Cable / Telecom News

Operation High Speed strategy inspired by Risk


QUEBEC – When the Quebec provincial government needed to make decisions about which ISPs would receive funding from the Canada-Quebec Operation High Speed program, Gilles Bélanger (above), parliamentary assistant to the premier for high-speed Internet in Quebec, said they approached it like a game of Risk.

Responsible for making sure all households in Quebec have access to high-speed Internet (defined by the CRTC as 50 megabytes, minimum) by the end of September 2022, Bélanger and his team of 20 took out a map and looked at which ISPs were already providing services and where.

While the game of Risk is about the complete domination of the map by one player, Bélanger’s strategy is more about specific ISPs dominating specific areas of the province.

Based on this strategy, he and his team approached individual ISPs already operating in areas near those they determined need service. There was no general application system in which all ISPs could participate. There were some areas where there were two or three possible ISPs, in which case each of the ISPs was asked what they would charge and were told they would be expected to cover 100% of the area if they were awarded funding.

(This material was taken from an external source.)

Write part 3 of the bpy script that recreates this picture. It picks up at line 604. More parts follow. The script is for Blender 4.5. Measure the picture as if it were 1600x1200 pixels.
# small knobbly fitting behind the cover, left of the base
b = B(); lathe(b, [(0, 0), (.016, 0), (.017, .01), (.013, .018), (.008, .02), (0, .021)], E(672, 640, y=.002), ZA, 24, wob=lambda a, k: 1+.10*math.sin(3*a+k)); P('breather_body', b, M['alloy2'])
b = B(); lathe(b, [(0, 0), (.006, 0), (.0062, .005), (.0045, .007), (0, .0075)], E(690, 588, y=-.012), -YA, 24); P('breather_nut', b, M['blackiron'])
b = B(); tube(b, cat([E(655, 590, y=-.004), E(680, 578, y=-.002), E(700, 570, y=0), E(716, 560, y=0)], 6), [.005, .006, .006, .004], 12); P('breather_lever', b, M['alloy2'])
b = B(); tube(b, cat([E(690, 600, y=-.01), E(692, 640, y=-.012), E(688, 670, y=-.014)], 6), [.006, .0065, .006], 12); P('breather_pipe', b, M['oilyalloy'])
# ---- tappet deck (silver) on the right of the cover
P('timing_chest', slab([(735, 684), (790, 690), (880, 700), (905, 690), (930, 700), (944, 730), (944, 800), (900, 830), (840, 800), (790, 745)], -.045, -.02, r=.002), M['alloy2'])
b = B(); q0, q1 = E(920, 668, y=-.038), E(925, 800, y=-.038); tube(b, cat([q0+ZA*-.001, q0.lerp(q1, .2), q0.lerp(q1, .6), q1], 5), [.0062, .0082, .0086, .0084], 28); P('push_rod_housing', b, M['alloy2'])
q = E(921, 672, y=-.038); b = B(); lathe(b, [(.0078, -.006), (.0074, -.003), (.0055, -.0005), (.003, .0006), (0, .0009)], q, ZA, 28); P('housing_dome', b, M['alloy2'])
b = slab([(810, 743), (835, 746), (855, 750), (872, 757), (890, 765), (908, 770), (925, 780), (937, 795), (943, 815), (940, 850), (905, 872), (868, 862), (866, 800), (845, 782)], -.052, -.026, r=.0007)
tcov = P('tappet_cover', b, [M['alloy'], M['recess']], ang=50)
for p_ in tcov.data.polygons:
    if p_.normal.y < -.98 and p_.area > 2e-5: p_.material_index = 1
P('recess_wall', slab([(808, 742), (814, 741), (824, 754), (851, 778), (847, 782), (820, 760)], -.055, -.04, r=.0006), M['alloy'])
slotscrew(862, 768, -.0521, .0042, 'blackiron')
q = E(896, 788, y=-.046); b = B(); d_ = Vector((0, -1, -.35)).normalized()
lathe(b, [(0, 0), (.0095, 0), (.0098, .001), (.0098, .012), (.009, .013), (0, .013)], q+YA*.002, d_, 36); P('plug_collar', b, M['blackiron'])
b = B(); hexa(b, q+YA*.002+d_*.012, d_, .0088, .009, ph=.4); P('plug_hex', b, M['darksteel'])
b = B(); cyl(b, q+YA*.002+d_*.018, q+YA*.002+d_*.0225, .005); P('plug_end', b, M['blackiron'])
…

Only ISPs operating services nearby under- or unserved areas were considered for any of the funding. “I don’t want to subsidize Videotron, as an example to go with, … to pull a fibre for 25 kilometers where there’s another ISP and connect those 25,” Bélanger said. “I will ask that other ISP, listen, can you connect this 25?” he said. So then one ISP will then provide their costs, which will be compared to other ISP’s submissions, “which normally will cost more because they have to pull so much, so many kilometers [of fibre] to reach a territory.”

The intention is to stay away from creating competition. “I agree that competition is good, but… I want that to happen without our help,” said Bélanger.

The ISPs ultimately chosen to receive funding did so with a major caveat: They each need to take inventory of the areas for which they received funding to serve within 120 days to confirm for the province where there is no service.

“The funding is based on an estimated number of connections and… they have 120 days to do the inventory, after that, they come back to us and they could say you forgot 25. Okay. Where are you located? They’re located there. Then we know who’s around and who’s the player,” said Bélanger.

Because of this inventory process, the funding amounts announced to date are not necessarily going to be the final numbers. Based on the inventory reports required, the amount of funding the ISPs receive and which ISPs receive funding at all may change. “It can go lower or higher. And also, part of the contract, the deployment that they will do, there’s a rate that they need to achieve per month. If they get below that rate, I can pull them out of the region. I can ask someone else to connect [that region],” he explained.

Another consequence of the way Operation High Speed funding recipients were chosen is that a significant amount of the funding, as announced to date, has gone to large ISPs, which, as Cartt.ca previously reported, has angered smaller independent operators. Jay Thomson, CEO of the Canadian Communication Systems Alliance, told us he had been assured by the federal government that monies would be distributed equitably amongst ISPs of varying sizes and types.

However, while half of the $826.3 million Quebec program’s funding comes from the feds’ Universal Broadband Fund, Operation High Speed is run by the province as one part of its $1.3 billion plan to bring high-speed Internet to 100% of the province, so decisions about how to use that funding have been made by Bélanger and his team as part of Quebec’s broader goals.

“Telecommunications is federal, but we decided to build our own plan,” Bélanger said. They did so because they believed the federal government’s “schedule was not adequate,” he said. The federal government’s program was planned with a 2025-27 timeline in mind, whereas the Quebec government aims to provide 100% high speed coverage across the province by the end of September 2022.

Bélanger has emphasized small ISPs have not been left out of Quebec’s high-speed Internet plan entirely. There are more funding announcements to come – he still has around $300 million of funding to announce – most of which probably go to small ISPs, as “their presence in the rural area is very important for me,” Bélanger said.

He is expected to make an announcement later this week and another one in the fall.